US President Donald Trump speaks during the 80th United Nations General Assembly, in New York City, New York, US, September 23, 2025.
US President Donald Trump speaks during the 80th United Nations General Assembly, in New York City, New York, US, September 23, 2025. (credit: REUTERS/JEENAH MOON)

Noted historian Clarissa Myrick-Harris of Morehouse College, a historically Black campus in Atlanta, Georgia, called the executive order “an attempt to deny that the institution of slavery even existed, or that Jim Crow laws, segregation, and racial violence against Black communities, families, and individuals ever occurred.”

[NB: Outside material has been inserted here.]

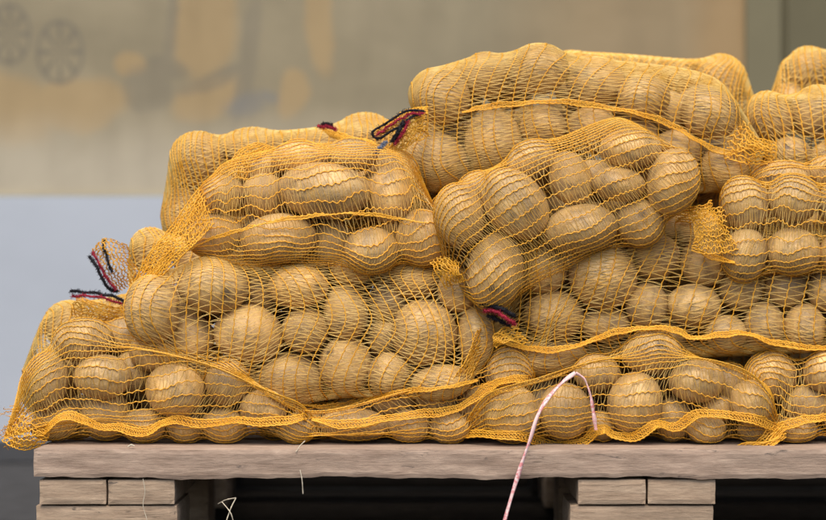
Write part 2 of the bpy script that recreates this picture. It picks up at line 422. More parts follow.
# separate overlapping potatoes: visible ones slide only along the line of sight
def support(p, d):
    return 1.0 / np.linalg.norm((p.R.T @ d) / p.ax)
def relax(n):
    for it in range(n):
        C = np.array([p.c for p in POTS]); R = np.array([p.ax.max() for p in POTS])
        dd = np.linalg.norm(C[:, None] - C[None], axis=2)
        I, J = np.where((dd < R[:, None] + R[None]) & (np.arange(len(POTS))[:, None] < np.arange(len(POTS))[None]))
        for i, j in zip(I, J):
            a, b = POTS[i], POTS[j]
            v = b.c - a.c; d = np.linalg.norm(v) + 1e-9; u = v / d
            ov = support(a, u) + support(b, u) - 0.0015 - d
            if ov <= 0: continue
            if a.front and b.front:
                lo, hi = (a, b) if (a.y + a.deep * .5) <= (b.y + b.deep * .5) else (b, a)
                if a.sack == b.sack and a.deep < .012 and b.deep < .012:
                    m = ov * 260
                    a.px -= u[0] * m; b.px += u[0] * m; a.py += u[2] * m; b.py -= u[2] * m
                    for q in (a, b):
                        q.px = max(q.hx - 6, min(q.hx + 6, q.px)); q.py = max(q.hy - 5, min(q.hy + 5, q.py))
                    if it > 6:
                        sc_ = 1 - min(ov / d * .22, .012)
                        for q in (a, b):
                            if q.shr > .86: q.shr *= sc_; q.w *= sc_; q.h *= sc_; q.dep *= sc_
                    hi.y += min(ov * .12, .002)
                else:
                    hi.y += min(ov * .35, .004); lo.y -= min(ov * .10, .001)
            elif a.front or b.front:
                f_, b_ = (a, b) if a.front else (b, a)
                w = norm(b_.c - f_.c); b_.y += ov * .5 * max(w[1], .3)
                b_.px += w[0] * ov * 220; b_.py -= w[2] * ov * 220
            else:
                a.px -= u[0] * ov * 200; b.px += u[0] * ov * 200
                a.py += u[2] * ov * 200; b.py -= u[2] * ov * 200
                a.y -= u[1] * ov * .2; b.y += u[1] * ov * .2
            for p in (a, b):
                base = S[p.sack]['y']
                p.y = max(base - .016, min(p.y, base + (max(.012, p.deep + .010) if p.front else .11)))
                if not p.front:
                    p.px = max(p.hx - 9, min(p.hx + 9, p.px)); p.py = max(p.hy - 2, min(p.hy + 9, p.py))
                refresh(p)
        for p in POTS:
            low = p.c[2] - support(p, np.array([0, 0, 1.0]))
            # keep off the pallet
            ez = math.sqrt(((p.R[2] * p.ax) ** 2).sum())
            if p.c[2] - ez < PT + .0012:
                lift = (PT + .0012 - p.c[2] + ez)
                p.py -= lift * 1000 * .98; refresh(p)
relax(34)

# potato meshes
NU, NV = 44, 26
def potato_mesh(p):
    th = np.linspace(0, 2 * math.pi, NU, endpoint=False); ph = np.linspace(0, math.pi, NV)
    T, Pp = np.meshgrid(th, ph)
    d = np.stack([np.cos(Pp), np.sin(Pp) * np.cos(T), np.sin(Pp) * np.sin(T)], -1)
    f = shape_f(p, d)
    # shallow eyes
    for _ in range(p.seed.randint(3, 6)):
        e = norm(np.array([p.seed.gauss(0, 1) for _ in range(3)]))
        a = 1 - (d @ e)
        f = f - .022 * np.exp(-a / .006) 
    V = d * f[..., None] * p.ax
    idx = np.arange(NU * NV).reshape(NV, NU); nx = np.roll(idx, -1, axis=1)
    F = np.stack([idx[:-1], idx[1:], nx[1:], nx[:-1]], -1).reshape(-1, 4)
    return V.reshape(-1, 3), F
ORD = ['first', 'second', 'third', 'fourth', 'fifth', 'sixth', 'seventh', 'eighth', 'ninth', 'tenth']
ROWN = {1: ['only'], 2: ['upper', 'lower'], 3: ['top', 'middle', 'bottom'], 4: ['top', 'middle', 'bottom', 'uppermost']}
for p in POTS:
    V, F = potato_mesh(p)
    o = mesh_np('potato', V, F, [M_POT])
    o.matrix_world = Matrix.Translation(Vector(p.c)) @ Matrix(p.R).to_4x4()
    s = S[p.sack]
    ar = p.w * p.h; asp = max(p.w, p.h) / min(p.w, p.h)
    size = 'large' if ar > 3300 else 'small' if ar < 1800 else 'medium'
    shp = 'long' if asp > 1.45 else 'round' if asp < 1.12 else 'oval'
    if p.front and not s['phrase'].startswith('hidden'):
        nm = 'extra' if False else ROWN[len(s['rows'])][p.row]
        lab = f"{size} {shp} potato, {ORD[p.order]} from left, {nm} row, {s['phrase']}"
    else:
        lab = f"potato buried deep inside the {s['phrase']}"
    tag(o, lab, 'potato', 'potatoes inside the net sacks')

# ------------------------------------------------------------------ sack membranes
def grid_normals(G, per=True):
    du = np.gradient(G, axis=0)
    if per: dv = (np.roll(G, -1, 1) - np.roll(G, 1, 1)) / 2
    else: dv = np.gradient(G, axis=1)
    return norm(np.cross(du, dv))

GU, GV = 120, 112
CEIL = {'A': [(-20, 276), (75, 312), (128, 326), (180, 342), (225, 352), (262, 378), (300, 392), (340, 404)],
        'P': [(280, 404), (330, 400), (400, 380), (455, 366), (482, 344), (520, 338), (545, 350), (570, 372)],
        'O': [(440, 410), (486, 378), (530, 368), (570, 352), (600, 340), (650, 322), (700, 340), (740, 352), (800, 395)]}
def membrane(s):
    p0, p1 = (W(*q) for q in s['poles'])
    ex = norm(p1 - p0); ey = norm(np.array([0, 1.0, 0]) - ex * ex[1]); ez = np.cross(ex, ey)
    B = np.stack([ex, ey, ez])
    ext = []
    for p in s['pots']:
        l = B @ (p.c - p0)
        e = np.array([math.sqrt((((b @ p.R) * p.ax) ** 2).sum()) for b in B])
        ext += [l - e, l + e]
    ext = np.array(ext); lo, hi = ext.min(0), ext.max(0)
    L = np.linalg.norm(p1 - p0)
    cen = (lo + hi) / 2; half = (hi - lo) / 2 * 1.22
    u = np.linspace(-1, 1, GU); th = np.linspace(0, 2 * math.pi, GV, endpoint=False)
    su = np.sign(u) * (1 - (1 - np.abs(u)) ** 1.25)          # a little denser at the ends
    prof = (1 - np.abs(su) ** 6) ** (1 / 2.6)
    xa = min(0, lo[0] - .004); xb = max(L, hi[0] + .004)
    x = xa + (xb - xa) * (su + 1) / 2
    hx = min(half[2], (hi[0] - lo[0]) * .35)
    s['axis'] = tuple(p0 + np.array(l) @ B for l in ((lo[0] + hx, cen[1], cen[2]), (hi[0] - hx, cen[1], cen[2])))
    sq = lambda c: np.sign(c) * np.abs(c) ** .65
    G = np.zeros((GU, GV, 3))
    cy = cen[1] * prof; cz = cen[2] * prof
    G[..., 0] = x[:, None]
    G[..., 1] = cy[:, None] - half[1] * prof[:, None] * sq(np.cos(th))[None]
    G[..., 2] = cz[:, None] + half[2] * prof[:, None] * sq(np.sin(th))[None]
    G = p0 + G @ B
    pts = G.reshape(-1, 3)
    cl = CEIL.get(s['key'])          # underside of the sack that presses on this one
    if cl is not None:
        cw = np.array([W(a, b, s['y']) for a, b in cl]); cl = (cw[:, 0], cw[:, 2])
    for it in range(290):
        G = pts.reshape(GU, GV, 3)
        lap = np.zeros_like(G)
        lap[1:-1] = (G[2:] + G[:-2] + np.roll(G, 1, 1)[1:-1] + np.roll(G, -1, 1)[1:-1]) / 4 - G[1:-1]
        Nn = grid_normals(G)
        ln = (lap * Nn).sum(-1, keepdims=True) * Nn
        if it == 0:
            sgn = np.sign(((G - G.reshape(-1, 3).mean(0)) * Nn).sum(-1).mean())
        G = G + ln * .95 + (lap - ln) * .20 - Nn * sgn * ((.00013 if s['key'] in 'GHELFIDNJKMCBQ' else .00017) if it < 110 else (.00001 if s['key'] in 'GHELFIDNJKMCBQ' else .00004) * s['hug'])
        G[0] = p0; G[-1] = p1
        pts = G.reshape(-1, 3).copy()
        if it % 2 == 0 or it > 260:
            for p in s['pots']: pts = push_out(p, pts, .0010, s['axis'])
            if cl is not None and it < 250: pts[:, 2] = np.minimum(pts[:, 2], np.interp(pts[:, 0], cl[0], cl[1]))
        if s['rest']: pts[:, 2] = np.maximum(pts[:, 2], PT + .0012)
    return pts.reshape(GU, GV, 3)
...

Among the “objective facts” that have been “replaced” are Confederate statues. Thus, in August, the Trump administration revealed that it is planning to restore two Confederate monuments that were removed in the wake of the George Floyd protests five years ago. One is a statue of Confederate general Albert Pike that stood near the White House until it was toppled by protesters.

The other, a monument ordered to be returned to Arlington National Cemetery by Defense Secretary Pete Hegseth, represents a sanitized depiction of slavery. A Latin inscription on the statue lauds the “noble Lost Cause,” a late 19th-century movement that portrayed the Southern states which seceded from the Union as heroic, while minimizing the centrality of slavery as a cause of the Civil War.

Earlier in the year, Hegseth was busy purging, not restoring. He had a web page honoring Jackie Robinson, the first African American to play Major League Baseball, removed from the Defense Department website as part of an effort to purge diversity, equity, and inclusion content. The page recounted an incident in 1944 when Robinson was arrested for refusing to move to the back of an Army bus. It was restored only after an outcry from civil rights advocates.

The attempted erasure of history should resonate strongly with the Jewish community. In the last two years, we have witnessed the denial by pro-Hamas sympathizers of the atrocities of October 7, even when confronted with video footage shamelessly taken by the terrorists themselves.

Equally alarming, Holocaust denial and distortion have become increasingly prevalent both in the US and in parts of Europe, from gross minimization of the numbers of Jewish victims to efforts (e.g., in Poland and Hungary) to deny complicity in the Holocaust.

Given Trump’s war on history, it’s hardly a stretch to believe that a US Holocaust Memorial Museum exhibit describing the State Department’s callous and antisemitic indifference to the plight of Europe’s Jews – the antithesis of what Trump means by “American exceptionalism” – could end up on the to-purge list.

The administration would do well to learn from the example set by Germany. The Germans haven’t run from their shameful history. On the contrary, the Holocaust is taught extensively and memorialized throughout the country because they don’t want to repeat the sins of the past.

History should inform and inspire us. That Americans are willing to reconcile ourselves with the darker periods of our past is what makes America exceptional. If, by contrast, Trump’s Orwellian revisionist history is allowed to advance unimpeded, the lie will become the truth, and our fragile democracy will be history.■

Robert Horenstein is chief community relations and public affairs officer of the Jewish Federation of Greater Portland.